Virginia GOP Loyalty Pledge

According to this story and others, there is a “loyaty pledge” that voters have to sign to vote in the GOP primary in Virginia.

What is the point of this pledge?

Virginia has open primaries. Presumably the purpose of the pledge is to dissuade independent (or cross-over) voters. It might be intended as an anti-Trump maneuver.

To prevent Democrat voters from voting in the Republican primary and posting the vote with the less electable candidate.

In 2008, there was a similar issue with republican voters voting in the Democrat primaries because they thought one or the other of Hilary or Obama would be easier to defeat in the general election.

It apparently has no force of law, and there cannot be any enforcement mechanism because the voters’ subsequent votes will be secret. It’s just an attempt by the state GOP to keep non-Republicans from gumming up their primary, a la Rush’s Limbaugh’s “Operation Chaos.”

Yeah, but if I’m a Democrat, what prevents me from just signing it anyway and voting? It doesn’t mean I’m now a registered Republican.

Fear. There’s also another possible motivation: data mining by the state GOP.

Fear of what?

Nothing. But it will prevent some people who take oaths a bit more seriously (no disrespect to you, I’d do the same thing) or who fear that there’s some form of enforcement.

Legal action. Most people are likely to assume that a voting-related document is backed by the force of law. Also, according to the black pastors suing the GOP in your OP, fear of being “outed” in the black community as GOP voters (which seems unlikely, but whatever).

Is there any possible legal action that could be taken? Also, what if I just sign it “Mickey Mouse”, would someone be there in order to check my signature?

Are people that scared about being labeled a Republican?

Another thing I just thought of - why is no Democrat leader (is there one in Virginia?) coming out to say “Hey, just go and sign whatever name you want and vote for [insert name].”

I believe your signature on a contract is binding even if you sign “Mickey Mouse”. as long as it can be proven that you’re the one who signed it.

That may be true, but this pledge doesn’t seem like a contract. It just seems to be a piece of paper that they collect. I don’t think it’s attached to a ballot or anything.

I suppose, in theory, they could prosecute you for voter fraud but this document is not issued by the state as far as I can tell.

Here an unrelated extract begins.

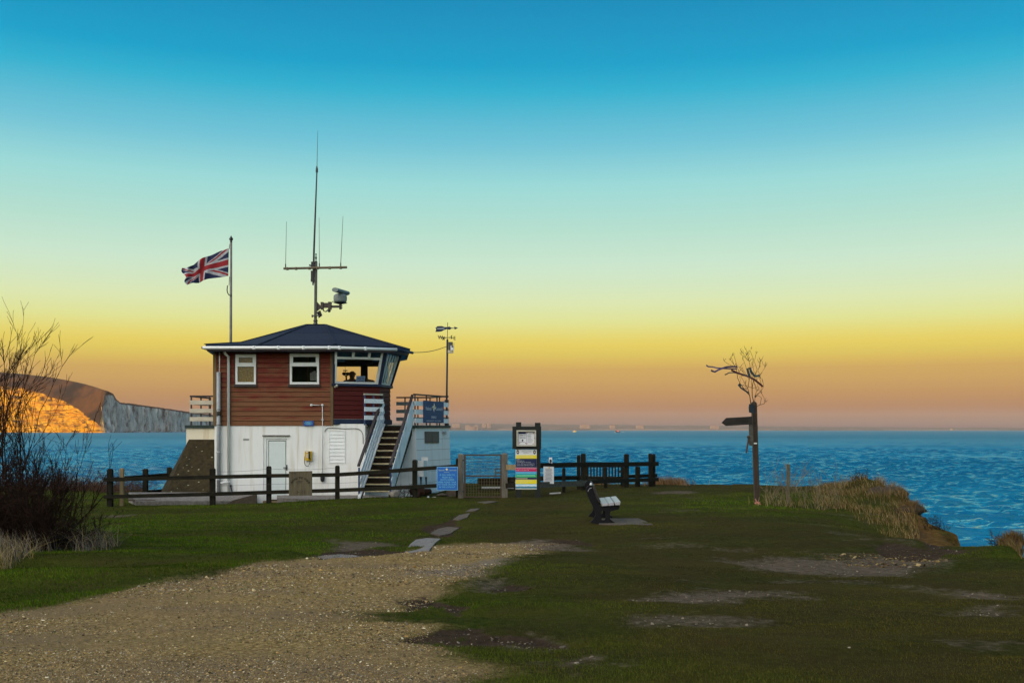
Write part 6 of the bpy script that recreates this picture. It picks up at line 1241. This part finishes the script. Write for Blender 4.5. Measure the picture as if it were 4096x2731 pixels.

The actual facts are quite difficult to establish; I can only find news articles about what the VAGOP is doing.

That’s a gross oversimplification, but in any event this is not a contract. A contract requires mutual consideration, and there is consideration on only one side of this arrangement.

I see this could make people nervous, even if they think it is *probably *unenforceable.

This could have a secondary effect of preventing ‘defections’.

Statements people make or sign onto can psychologically lock them into a role or pattern of thought. It is possible that some percentage of people (who may self-identify as independent or soft Republican) who have signed that document would be less likely to switch their vote on election day.

It has no authority. It’s just an attempt at intimidation. Even if it carried authority it doesn’t mean anything anyway. You can be Republican one day and a Democrat the next. Here are the rules in Maryland, for example.

The rule in Maryland is not really relevant. Many states have closed primaries; others prohibit changing registrations for one election cycle.

I seem to recall it being enacted in the 2000 GWB/McCain primary in Virginia. The reasons stated at the time were to prevent independents/democrats from crossing over and voting for ‘maverick’ McCain. The idea was to get them to commit to NOT voting in the later Democratic Primary as a means of making sure ‘real’ Republicans only got to vote, i.e. for GWB.

I don’t think it has any force of law.

This is only true to a point. Yes, no one knows - in theory - how an individual votes. However, the fact of a vote by a registered voter is public information.

So if one signs a pledge and votes in the R primary, then later goes and votes in the D primary, that fact is easily obtainable. Therefore it can become known if a voter forswears their pledge.

No, the pledge is designed to get you to vote for the Republicans in the GENERAL election. The fact that you voted in the R primary and in the general says nothing about your adherence to your pledge.

(As I recall, in Virginia the R & D primaries are the same day in the same location; you come in and tell the poll worker which of the two ballots you want, so there’s no possibility of voting in both anyway. Is this not correct?)

Yeah, but why would this matter? I could just say "Well, I was Republican that day, but I switched after I heard [insert candidate here] say something I disagreed with, so I switched to Democrat.